Action Ambulance Intends To Be Next PEDA Tenant
PEDA Executive Director Corydon Thurston said he hopes to have a lease agreement signed by the middle of next year. |
The ambulance company announced on Thursday that it is planning to build a 17,000 square-foot regional headquarters on the former General Electric land. The company has signed a letter of intent with the Pittsfield Economic Development Authority and will begin working with the architectural engineering firm EDM and lawyers to iron out the details.
The building is expected to house the company's office spaces, crew quarters and a 10,000 square-foot garage for the ambulances. But the biggest aspect of the new building is a community room that will be used for health and training classes as well as be host to meetings for local organizations, according to Michael Woronka, CEO of Action Ambulance.
"Our vision here, in terms of using this location from a business perspective, is to make a facility and to also welcome the community, to be able to offer community classes and offerings to the community in a way that people have not seen in the past," Woronka said Thursday morning.
The ambulance company moved to the city in 2011 and employs 31 people and has four ambulances.

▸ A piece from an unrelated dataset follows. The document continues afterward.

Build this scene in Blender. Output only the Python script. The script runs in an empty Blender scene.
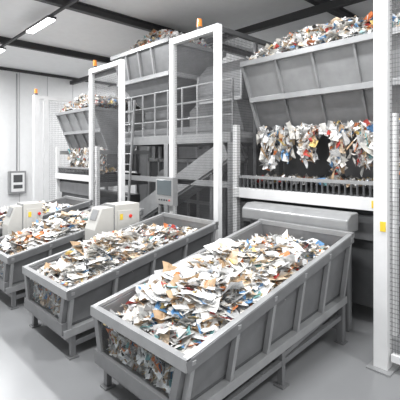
import bpy, math, random
from mathutils import Vector, Matrix, noise
random.seed(7)
R=random.Random(11)
bpy.context.scene.view_settings.view_transform='Standard'

# ---------------- materials ----------------
def mat(name,col,rough=0.5,metal=0.0,var=0.06,scale=6.0,bump=0.0,emit=0):
    m=bpy.data.materials.new(name); m.use_nodes=True
    nt=m.node_tree; b=nt.nodes['Principled BSDF']
    b.inputs['Roughness'].default_value=rough; b.inputs['Metallic'].default_value=metal
    tc=nt.nodes.new('ShaderNodeTexCoord'); n=nt.nodes.new('ShaderNodeTexNoise')
    n.inputs['Scale'].default_value=scale; n.inputs['Detail'].default_value=5
    nt.links.new(tc.outputs['Object'],n.inputs['Vector'])
    r=nt.nodes.new('ShaderNodeValToRGB')
    r.color_ramp.elements[0].position=0.3; r.color_ramp.elements[1].position=0.7
    r.color_ramp.elements[0].color=tuple(max(0,c*(1-var)) for c in col)+(1,)
    r.color_ramp.elements[1].color=tuple(min(1,c*(1+var)) for c in col)+(1,)
    nt.links.new(n.outputs['Fac'],r.inputs['Fac']); nt.links.new(r.outputs['Color'],b.inputs['Base Color'])
    if bump:
        bp=nt.nodes.new('ShaderNodeBump'); bp.inputs['Strength'].default_value=bump
        nt.links.new(n.outputs['Fac'],bp.inputs['Height']); nt.links.new(bp.outputs['Normal'],b.inputs['Normal'])
    if emit:
        b.inputs['Emission Color'].default_value=(1,1,1,1); b.inputs['Emission Strength'].default_value=emit
    return m
M={}
M['grey']=mat('painted_steel_grey',(0.19,0.192,0.196),0.34,0.3,0.10)
M['lgrey']=mat('painted_steel_light',(0.33,0.333,0.337),0.33,0.25,0.08)
M['dgrey']=mat('painted_steel_dark',(0.09,0.092,0.095),0.5,0.2,0.1)
M['white']=mat('white_powder_coat',(0.77,0.77,0.77),0.35,0,0.03)
M['cream']=mat('cream_powder_coat',(0.57,0.56,0.53),0.4,0,0.03)
M['black']=mat('black_rubber',(0.03,0.03,0.032),0.6,0,0.2)
M['wire']=mat('wire_steel',(0.12,0.12,0.125),0.5,0.3,0.05)
M['orange']=mat('orange_beacon',(0.9,0.28,0.04),0.3)
M['yellow']=mat('yellow_label',(0.85,0.6,0.05),0.4)
M['red']=mat('red_button',(0.7,0.03,0.02),0.4)
M['screen']=mat('screen_glass',(0.10,0.12,0.13),0.1)
M['floor']=mat('epoxy_floor',(0.235,0.238,0.243),0.28,0,0.05,1.2,0.02)
M['wall']=mat('wall_panel_white',(0.80,0.80,0.80),0.6,0,0.02)
M['seam']=mat('panel_seam',(0.5,0.5,0.5),0.6,0,0.02)
M['ceil']=mat('ceiling_sheet',(0.86,0.86,0.86),0.7,0,0.02)
M['beam']=mat('roof_beam_grey',(0.05,0.05,0.052),0.6,0,0.05)
M['tube']=mat('fluorescent_tube',(1,1,1),0.5,emit=8)
g=mat('clear_acrylic',(0.8,0.82,0.83),0.08,0,0.02);gb=g.node_tree.nodes['Principled BSDF']
gb.inputs['Transmission Weight'].default_value=1;gb.inputs['IOR'].default_value=1.12;M['acrylic']=g
pal=[('paper_white',(0.84,0.84,0.83),34),('paper_offwhite',(0.68,0.66,0.62),20),('paper_grey',(0.45,0.45,0.45),10),
('cardboard_tan',(0.40,0.27,0.16),7),('cardboard_light',(0.58,0.45,0.32),9),('newsprint',(0.30,0.30,0.29),7),
('print_orange',(0.62,0.20,0.07),3.6),('print_blue',(0.10,0.24,0.44),3.6),('print_teal',(0.18,0.38,0.39),2.2),
('print_dark',(0.06,0.06,0.065),5),('print_red',(0.48,0.06,0.05),2.6),('print_yellow',(0.72,0.54,0.20),2.6),('waste_base',(0.18,0.165,0.15),0)]
WM=[mat(n,c,0.6,0,0.22,16) for n,c,w in pal]
WW=[w for n,c,w in pal]
WIDX=list(range(len(pal)))

# ---------------- builder ----------------
class B:
    def __init__(s): s.v=[];s.f=[];s.m=[];s.mats=[]
    def mi(s,k):
        if k not in s.mats: s.mats.append(k)
        return s.mats.index(k)
    def add(s,vs,fs,k):
        o=len(s.v); s.v+= [tuple(p) for p in vs]; i=s.mi(k)
        for f in fs: s.f.append([a+o for a in f]); s.m.append(i)
    def box(s,x0,x1,y0,y1,z0,z1,k):
        s.add([(x,y,z) for x in(x0,x1) for y in(y0,y1) for z in(z0,z1)],
          [(0,1,3,2),(4,6,7,5),(0,4,5,1),(2,3,7,6),(0,2,6,4),(1,5,7,3)],k)
    def hexa(s,b,t,k):
        s.add(list(b)+list(t),[(3,2,1,0),(4,5,6,7),(0,1,5,4),(1,2,6,5),(2,3,7,6),(3,0,4,7)],k)
    def prism(s,poly,y0,y1,k,axis='y'):
        n=len(poly)
        if axis=='y': vs=[(a,y0,b) for a,b in poly]+[(a,y1,b) for a,b in poly]
        elif axis=='x': vs=[(y0,a,b) for a,b in poly]+[(y1,a,b) for a,b in poly]
        else: vs=[(a,b,y0) for a,b in poly]+[(a,b,y1) for a,b in poly]
        fs=[list(range(n)),list(range(2*n-1,n-1,-1))]+[(i,(i+1)%n,n+(i+1)%n,n+i) for i in range(n)]
        s.add(vs,fs,k)
    def beam(s,p,q,w,h,k,up=(0,0,1)):
        p=Vector(p);q=Vector(q);d=(q-p).normalized();u=Vector(up)
        if abs(d.dot(u))>.99:u=Vector((1,0,0))
        a=d.cross(u).normalized()*w/2; b=a.cross(d).normalized()*h/2
        s.hexa([p-a-b,p+a-b,p+a+b,p-a+b],[q-a-b,q+a-b,q+a+b,q-a+b],k)
    def cyl(s,p,q,r,k,n=12,r2=None):
        p=Vector(p);q=Vector(q);d=(q-p).normalized();u=Vector((0,0,1)) if abs(d.z)<.9 else Vector((1,0,0))
        a=d.cross(u).normalized();b=a.cross(d);r2=r if r2 is None else r2
        vs=[p+(a*math.cos(t)+b*math.sin(t))*r for t in[2*math.pi*i/n for i in range(n)]]+[q+(a*math.cos(t)+b*math.sin(t))*r2 for t in[2*math.pi*i/n for i in range(n)]]
        s.add(vs,[list(range(n-1,-1,-1)),list(range(n,2*n))]+[(i,(i+1)%n,n+(i+1)%n,n+i) for i in range(n)],k)
    def grid(s,o,u,v,nu,nv,t,k):
        o=Vector(o);u=Vector(u);v=Vector(v)
        for i in range(1,nu): s.beam(o+u*i/nu,o+u*i/nu+v,t,t,k,up=(u.normalized()))
        for j in range(1,nv): s.beam(o+v*j/nv,o+v*j/nv+u,t,t,k,up=(v.normalized()))
    def done(s,name,bevel=0.0):
        me=bpy.data.meshes.new(name); me.from_pydata(s.v,[],s.f)
        for k in s.mats: me.materials.append(M[k] if isinstance(k,str) else k)
        me.polygons.foreach_set('material_index',s.m); me.update()
        import bmesh
        bm=bmesh.new();bm.from_mesh(me);bmesh.ops.recalc_face_normals(bm,faces=bm.faces);bm.to_mesh(me);bm.free()
        ob=bpy.data.objects.new(name,me); bpy.context.scene.collection.objects.link(ob)
        if bevel:
            md=ob.modifiers.new('bevel','BEVEL');md.width=bevel;md.segments=2;md.limit_method='ANGLE'
        return ob

# ---------------- room ----------------
XB=11.0;YL=16.5;ZC=5.9
b=B();b.box(-4,XB+.2,-4,YL+.2,-.2,0,'floor');b.done('floor')
b=B();b.box(-4,XB+.2,-4,YL+.2,ZC,ZC+.2,'ceil')
b.done('ceiling')
b=B();b.box(-4,XB,YL,YL+.2,0,ZC,'wall')
x=-3.6
while x<XB: b.box(x,x+.02,YL-.012,YL,0,ZC,'seam'); x+=1.15
b.done('wall_left')
b=B();b.box(XB,XB+.2,-4,YL+.2,0,ZC,'wall')
y=-3.6
while y<YL: b.box(XB-.012,XB,y,y+.02,0,ZC,'seam'); y+=1.15
b.done('wall_back')
b=B();b.box(-4,XB,YL-.03,YL-.013,0,.12,'seam');b.done('baseboard_left')
b=B();b.box(-4,XB-.03,YL-.08,YL-.013,ZC-.12,ZC-.01,'beam');b.done('trim_1')
for yy in(0.3,4.3,8.3,12.3):
    b=B();b.box(-4,XB-.02,yy-.07,yy+.07,ZC-.03,ZC,'beam');b.box(-4,XB-.02,yy-.012,yy+.012,ZC-.17,ZC-.03,'beam')
    b.box(-4,XB-.02,yy-.07,yy+.07,ZC-.2,ZC-.17,'beam');b.done('ceiling_beam')
b=B();b.box(7.72,7.86,-4,YL-.1,ZC-.36,ZC-.2,'beam');b.done('ceiling_beam')
def track(xx,ra,rb,ys,en):
    b=B()
    b.box(xx-.03,xx+.03,ra,rb,ZC-.25,ZC-.2,'beam')
    for yy in ys:
        b.box(xx-.10,xx+.10,yy-.72,yy+.72,ZC-.30,ZC-.25,'dgrey')
        b.box(xx-.085,xx+.085,yy-.68,yy+.68,ZC-.33,ZC-.30,'tube')
        L=bpy.data.lights.new('tube_light','AREA');L.shape='RECTANGLE';L.size=.25;L.size_y=1.2;L.energy=en;L.color=(.98,.99,1)
        o=bpy.data.objects.new('fluorescent_lamp_glow',L);o.location=(xx,yy,ZC-.345);bpy.context.scene.collection.objects.link(o)
    b.done('fluorescent_light_track')
track(0.2,-3,YL-.2,(-1.6,2.2,6.0,9.6,13.2),145)
track(3.75,-3,YL-.2,(-1.6,2.2,6.0,9.6,13.2),160)
track(9.6,9.6,YL-.2,(10.5,14.2),160)  # invented rear lamp row, added to keep the background lit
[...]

With the new headquarters, the company hopes to double its size.
"We're bringing good jobs to the city," Woronka said. "We're expecting our size to double."
After the former polluted General Electric land was cleaned, PEDA is now trying to fill the plots with businesses. |
"The important component to do with this site is the bridge. With PEDA taking control of the bridge allowed us access to north and south in an expedient manner," Woronka said. "Us being able to move forward with this was contingent on the bridge reconstruction projects."
The PEDA board accepted the letter on Wednesday and will now negotiate a land lease, according to PEDA Executive Director Corydon Thurston. The lease is expected to be signed in the early to middle part of next year. While the letter of intent does not promise construction will happen, city officials said they are "100 percent" confident it will.
"We're going to make it work," Thurston said.
Mayor James Ruberto said having an ambulance service, as well as possibly relocating the police station, in the Morningside neighborhood gives a "sign" to other possible investors that the city is serious about improving that area.
The company becomes the second tenant in the remediated brownsfield. The first tenant, MountainOne Financial Partners, expects to complete construction on its new financial center in March. Western Massachusetts Electric also has one of the largest solar arrays in the region there.